“Bambini, donne, uomini, espulsi dalla Tunisia alla Libia, vivono in condizioni disumane”.
Il seguitissimo rapper e produttore di origini congolesi Maitre Gims ha così denunciato con una story sul suo profilo Instagram la terribile situazione di centinaia di migranti subsahariani scaricati dal regime tunisino nel deserto, sotto il sole senza cibo né acqua.
Il musicista ha aggiunto di non poter tacere di fronte a questa “insopportabile estrema angoscia” e di aver deciso quindi di annullare la sua prevista esibizione dell’11 agosto come headliner dello Urban Music Fest di Gerba.
Il suo intervento riaccende l’attenzione su una tragedia che da settimane si sta consumando nell’indifferenza dell’Europa e dell’Italia, complici, a causa dei finanziamenti e delle pressioni per il blocco dei flussi in partenza dalle sue coste, delle politiche xenofofe e repressive del presidente Saied nei confronti delle persone migranti.
Che negli ultimi mesi hanno subito attacchi violenti, scatenati dalle dichiarazioni dello stesso capo dello Stato che li ha accusati di essere parte di un “complotto” di “traditori che lavorano per paesi stranieri” per attuare una “sostituzione etnica”.
I racconti di quanto sta avvenendo sono fatti dalle guardie di frontiera libiche e dagli africani portati in salvo dalla Mezzaluna Rossa e raccolte nei giorni scorsi anche da inviati dell’agenzia AFP.
Dozzine di migranti sono stati trovati morti e le immagini dei loro corpi, diffuse sui social network, sollevano l’indignazione del mondo intero.
Tra queste quella di una giovane madre rinvenuta sulla sabbia, abbracciata alla figlia ai piedi di un piccolo cespuglio.
Molti altri restano tra la vita e la morte nel rovente deserto tunisino-libico.

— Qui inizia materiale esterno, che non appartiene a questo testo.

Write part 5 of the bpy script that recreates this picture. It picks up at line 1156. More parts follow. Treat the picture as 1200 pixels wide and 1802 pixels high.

Ma anche lungo l’altra frontiera, quella con l’Algeria.
Sarebbero tra le 600 e i 700 le persone trasportate lì con la forza dalla città di Sfax, nell’ambito di una feroce repressione dell’immigrazione irregolare che colpisce in particolare gli africani con la pelle nera.
Human Rights Watch parla di circa 1.200 africani “espulsi o trasferiti con la forza dalle forze di sicurezza tunisine” dall’inizio di luglio.
E le deportazioni stanno proseguendo quotidianamente.
«Siamo sulla linea di demarcazione tra Libia e Tunisia e ogni giorno vediamo arrivare sempre più migranti», ha detto all’AFP Ali Wali, portavoce del Battaglione 19, unità libica che pattuglia 15 chilometri di confine intorno ad Al-Assah.
A seconda dei giorni, racconta, «possiamo trovare 150, 200, 350, a volte anche 400 o 500 migranti irregolari». Tra questi donne – anche incinta – e bambini.
Pochi giorni fa le Nazioni Unite hanno chiesto al regime tunisino “soluzioni urgenti”, ma le autorità continuano a negare. Anche davanti all’evidenza.